La patrilinéarité kô n’dè
Les kô n'dè sont un sous-groupe baoulé fondé à partir de Walèbo (Wa-lè-bo / sous l'arbre appelé walè en baoulè) en 1740, c'est-à-dire, après la mort de la reine Abla Pokou dans les années 1730 à Niamonou.
Niamonou est une possible déformation de nian n’mo gnlou ou de nanmouénou. Nian n’mo gnlou qui signifie littéralement veille sur la vieille, et nanmouénou qui veut dire campement en baoulé. Niamonou se trouve dans le Ndranoua.
Sa nièce Akoua Boni, qui lui succède, quitte Nian n’mo gnlou ou Nanmouénou selon le cas, pour s’installer à Sakassou. Le mot saka en baoulé signifie corps et sou, lieu. Sakassou signifie donc « lieu où a été inhumé le corps ou lieu de sépulture ». À la tête du royaume, la nouvelle souveraine décide de mener une politique d’expansion territoriale. Ainsi, Abla Akpô, frère et chef de guerre de la reine Abla Pokou, est mandaté pour étendre le territoire vers l’ouest en direction du fleuve Bandama.
Elle soumet des tribus gouro, wan, senoufo, malinké et en repousse d’autres. L’histoire raconte qu’elle aurait dit à Abla Akpô : « Kô n’dè bla n’dè », ce qui veut dire « Va vite et reviens vite ». De cette expression proviendra quelques décennies après le nom de la communauté fondée par Abla Akpô et ses hommes.
Après la conquête, ils s’installent sur le site de l’actuel Béoumi ou Be houn mi. Mot baoulé qui signifie littéralement « Ils me verront ou ils me trouveront». Cependant, le sens contextuel est « Ils me verront ou me trouveront sur leur chemin avant d’atteindre Walèbo », centre névralgique des baoulé ou vivait la reine. Béoumi faisait partie des nombreux villages de défenses créés autour de Walèbo et qui servaient de bouclier au royaume.
Les kô n’dè, installés sur le site de l’actuel Béoumi, vont créer le kô n’dè nvlé, c’est-à-dire le pays kô n’dè, en 1810, date à laquelle le sous-groupe devient autonome à l’égard de Walèbo. L’histoire particulière de ce sous-groupe baoulé aura une incidence sur son organisation sociale.

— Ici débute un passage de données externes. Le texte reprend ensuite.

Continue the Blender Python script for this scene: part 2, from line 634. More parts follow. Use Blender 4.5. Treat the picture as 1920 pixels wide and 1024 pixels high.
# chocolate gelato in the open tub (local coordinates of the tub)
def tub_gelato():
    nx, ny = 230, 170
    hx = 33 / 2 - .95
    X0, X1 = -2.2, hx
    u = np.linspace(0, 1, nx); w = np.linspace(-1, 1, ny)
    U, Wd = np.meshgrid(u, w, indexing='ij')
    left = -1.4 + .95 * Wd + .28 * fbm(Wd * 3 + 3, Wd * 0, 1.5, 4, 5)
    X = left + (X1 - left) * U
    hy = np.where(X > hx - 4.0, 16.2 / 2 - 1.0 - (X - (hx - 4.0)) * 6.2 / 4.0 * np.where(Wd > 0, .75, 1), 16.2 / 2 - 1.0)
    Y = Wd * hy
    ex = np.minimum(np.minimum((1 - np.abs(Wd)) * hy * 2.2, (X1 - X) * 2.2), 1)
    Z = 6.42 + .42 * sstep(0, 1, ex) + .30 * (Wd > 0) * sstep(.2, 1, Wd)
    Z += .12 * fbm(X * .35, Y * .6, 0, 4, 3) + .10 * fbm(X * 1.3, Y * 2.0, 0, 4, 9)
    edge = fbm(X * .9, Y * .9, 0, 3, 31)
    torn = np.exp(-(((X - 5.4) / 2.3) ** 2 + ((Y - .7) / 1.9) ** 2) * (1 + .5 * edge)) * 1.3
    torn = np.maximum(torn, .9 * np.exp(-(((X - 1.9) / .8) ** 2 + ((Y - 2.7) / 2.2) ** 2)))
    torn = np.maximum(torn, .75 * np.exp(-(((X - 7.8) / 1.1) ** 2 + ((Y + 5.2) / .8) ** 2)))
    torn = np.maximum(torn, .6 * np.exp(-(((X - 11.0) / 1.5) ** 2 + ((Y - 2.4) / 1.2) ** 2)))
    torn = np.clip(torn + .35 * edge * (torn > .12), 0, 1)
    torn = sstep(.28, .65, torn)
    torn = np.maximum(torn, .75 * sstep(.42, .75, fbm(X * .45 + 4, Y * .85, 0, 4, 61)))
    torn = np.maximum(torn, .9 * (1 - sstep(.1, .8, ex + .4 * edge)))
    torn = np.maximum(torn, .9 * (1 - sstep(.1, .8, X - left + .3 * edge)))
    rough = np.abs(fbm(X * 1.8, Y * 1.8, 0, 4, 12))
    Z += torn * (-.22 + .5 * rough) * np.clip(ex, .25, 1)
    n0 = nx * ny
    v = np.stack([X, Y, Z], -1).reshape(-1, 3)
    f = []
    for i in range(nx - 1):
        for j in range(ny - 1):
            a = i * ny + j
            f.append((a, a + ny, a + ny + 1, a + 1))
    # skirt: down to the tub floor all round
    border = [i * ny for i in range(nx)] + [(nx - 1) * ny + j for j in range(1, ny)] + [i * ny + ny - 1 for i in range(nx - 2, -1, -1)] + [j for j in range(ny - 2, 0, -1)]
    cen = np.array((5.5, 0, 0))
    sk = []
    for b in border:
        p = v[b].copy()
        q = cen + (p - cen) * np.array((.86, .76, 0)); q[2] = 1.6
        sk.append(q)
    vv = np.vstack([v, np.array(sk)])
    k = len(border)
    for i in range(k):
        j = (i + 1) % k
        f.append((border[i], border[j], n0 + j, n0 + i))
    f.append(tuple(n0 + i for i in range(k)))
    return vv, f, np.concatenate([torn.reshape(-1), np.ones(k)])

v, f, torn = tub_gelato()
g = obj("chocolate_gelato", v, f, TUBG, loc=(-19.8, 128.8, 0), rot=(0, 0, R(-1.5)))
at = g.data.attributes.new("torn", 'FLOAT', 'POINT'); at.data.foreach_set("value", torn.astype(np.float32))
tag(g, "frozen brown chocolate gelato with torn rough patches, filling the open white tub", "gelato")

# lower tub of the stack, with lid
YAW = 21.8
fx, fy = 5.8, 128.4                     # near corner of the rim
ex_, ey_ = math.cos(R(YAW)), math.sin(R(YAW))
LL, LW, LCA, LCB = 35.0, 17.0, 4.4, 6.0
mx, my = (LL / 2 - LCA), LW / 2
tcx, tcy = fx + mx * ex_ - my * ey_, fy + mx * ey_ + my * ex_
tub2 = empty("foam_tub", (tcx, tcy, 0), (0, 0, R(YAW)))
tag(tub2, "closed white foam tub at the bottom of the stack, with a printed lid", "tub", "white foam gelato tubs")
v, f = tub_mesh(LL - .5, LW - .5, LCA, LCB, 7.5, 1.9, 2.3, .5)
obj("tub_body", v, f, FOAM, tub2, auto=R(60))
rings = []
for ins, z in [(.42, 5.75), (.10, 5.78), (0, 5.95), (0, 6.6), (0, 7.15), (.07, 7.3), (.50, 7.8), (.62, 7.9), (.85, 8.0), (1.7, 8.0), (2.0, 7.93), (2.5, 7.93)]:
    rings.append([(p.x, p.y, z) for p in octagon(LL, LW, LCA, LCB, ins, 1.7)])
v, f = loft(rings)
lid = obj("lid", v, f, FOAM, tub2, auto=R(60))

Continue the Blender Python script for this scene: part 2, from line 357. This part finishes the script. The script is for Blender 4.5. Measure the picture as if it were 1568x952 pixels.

À l’origine matrilinéaire comme tous les Baoulé, les kô n’dè vont passer à la filiation patrilinéaire dans laquelle l’enfant est membre du lignage ou du clan paternel.
Comment la matrilinéarité baoulé a pu se transformer en patrilinéarité chez les kô n’dè ? Selon certaines sources, ce chamboulement est dû au contact avec des groupes non Akan. Ce fut le cas avec les Gouro et les Wan, peuples qui n’avaient pas de liens socio-culturels avec les Baoulé.
Au cours de la conquête, Abla Akpô et ses hommes chassent les Gouro et les Wan. Ils font beaucoup de prisonniers, des femmes pour la plupart. Les guerriers ayant laissé leurs femmes dans le Walèbo, ils fondent de nouveaux foyers avec les femmes Gouro et Wan. En dehors du mariage, le contact fut d’ordre culturel. Il s’est traduit par des emprunts réciproques. Les exemples sont le doh, le djê, le goly, etc.
Or, l’on sait qu’une fois le territoire totalement soumis et sécurisé, certains guerriers sont retournés dans le Walèbo chercher femmes et enfants pour s’installer sur les terres conquises. L’influence des peuples assimilés ne serait donc pas suffisante pour expliquer ce bouleversement qui touche à un élément clé de l’organisation sociale de la société akan tel que le matrilignage.
La patrilinéarité kô n’dè est donc plutôt liée à des contraintes fonctionnelles et opérationnelles en rapport avec le mode d’expansion territoriale. Abla Akpô et ses hommes étaient tous des guerriers, c’est-à-dire des personnes qui pouvaient perdre la vie à tout instant sur les champs de bataille. Cette incertitude du lendemain les amenait à montrer à leurs enfants où étaient gardés leurs biens avant de partir conquérir de nouvelles terres. C’est ce mode de transmission des biens par défaut entre père et fils qui va, avec le temps, devenir une tradition et s’institutionnaliser.